For California families worried about the cost of college and how much debt their children should take on, a new report offers some good news.

Graduates of California colleges and universities finish school with some of the lowest average debt loads in the nation, according to the study by the Oakland-based Institute for College Access & Success. The state’s generous financial aid and the relatively low costs at the California State University system are the main causes, researchers said.

On average, about 54 percent of students who started at a four-year California college and graduated in 2015 had incurred debt; the average loan total was $22,191 for those who borrowed. Only Utah ($18,873) and New Mexico ($20,193) had lower statewide totals.

California’s statistics contrast with national averages, which showed that 68 percent of the 2015 graduates incurred education debt, and their average amount was $30,100.

“I think California compares quite favorably with other states,” Debbie Cochrane, vice president of the institute and report co-author, told EdSource. The state average, she added, “looks pretty manageable” for students to repay over time.
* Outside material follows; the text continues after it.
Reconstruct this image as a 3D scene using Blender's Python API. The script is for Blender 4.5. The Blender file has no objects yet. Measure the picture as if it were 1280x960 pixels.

The relatively low tuition and fees at the 23-campus Cal State system — about $6,800 a year, excluding room and board — help to keep the state near the bottom of the debt list, she said. Tuition and fees at UC’s nine undergraduate campuses, about $13,550 a year, are high for a public school, but UC provides significant student aid, she added. Also, the state Cal Grants pay large portions of students’ costs and have risen along with tuition hikes, a benefit that could be a national model, Cochrane said.

“I think California compares quite favorably with other states,” Debbie Cochrane, vice president of the Institute for College Access & Success.

Another factor contributing to the state’s low rate is that California has a large share of its graduates coming from public institutions, 78 percent versus 69 percent nationally, with the rest at higher-priced private colleges.

New Hampshire had the highest average debt total, $36,101, and the next four states — Pennsylvania, Connecticut, Delaware and Rhode Island — all were above $32,000.

The report examined voluntarily reported figures for public and not-for-profit private schools and did not include for-profit colleges because too few released statistics. In addition, the report did not include students who started at community colleges and transferred to a four-year-school; if those transfer students were included, California would still score favorably because its community colleges charge low tuition (about $1,100 annually), and they are generous with aid.

The study’s figures for individual campuses showed wide variety depending on tuition level, the ability of schools to provide aid and student income levels, among other factors. For example, in California, 42 percent of Cal State Long Beach 2015 graduates incurred debt and the average amount was $16,077; San Jose State, 46 percent, $18,513; UC Davis, 56 percent, $19,588; and UCLA 46 percent, $21,596. Among private universities, Santa Clara University reported 47 percent of graduates incurred debt, with an average amount of $27,407; and Pepperdine University, 57 percent, $34,820.